HUNTSVILLE, Ala. — Hearing old stories from a fresh perspective can help many better understand their history and today at Calhoun Community College, students and faculty gathered for a chance to hear a story about Martin Luther King Jr. told by Jawana Jackson, who lived for a period with Dr. King.
"To know that this man was changing the nation and the world, you know," Jackson shared. "To know that he took the interest to read bedtime stories, to have cookies and tea with me was an incredible time."
Jawana Jackson grew up an only child in a little house in Selma, Alabama. That little house would soon become the place where many prominent African Americans passed through and also the meeting space for one of Dr. King's famous marches.

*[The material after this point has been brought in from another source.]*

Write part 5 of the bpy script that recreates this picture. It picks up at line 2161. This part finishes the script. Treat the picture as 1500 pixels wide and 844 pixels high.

"The house...it is famous. Not only because Uncle Martin lived there for a period of time, but it is the only private residence in the United States that's been occupied consecutively by African American dentists for their family since it was built in 1912," Jackson shares. "It is also the only private residence in the world that has housed two, the first two African American Nobel peace prize recipients, my uncle Martin and Dr. Ralph Bunche."
The March from Selma took place in 1965 when Jackson was only four years old. The Selma to Montgomery march was part of a series of civil rights protests that occurred in Alabama, at the time, a Southern state with deeply entrenched racist policies. In March of that year, in an effort to register Black voters in the South, protesters marching the 54-mile route from Selma to the state capital of Montgomery were confronted with deadly violence from local authorities and white vigilante groups. Although most scenes of that day and that time have faded in her memory, she remembers very fondly her “Uncle Martin.”
"It says something about the man as well," Jackson shared. " He didn't have to take time with me, but as I said in my remarks here at Calhoun, no one ignored me. Everyone took time to make sure that the baby was taken care of. I just hope that now that they're gone and the baby is no longer a baby, that I am doing what I need to do to not only preserve that house, but to continue to carry the message of the principles that we all must live in and abide by."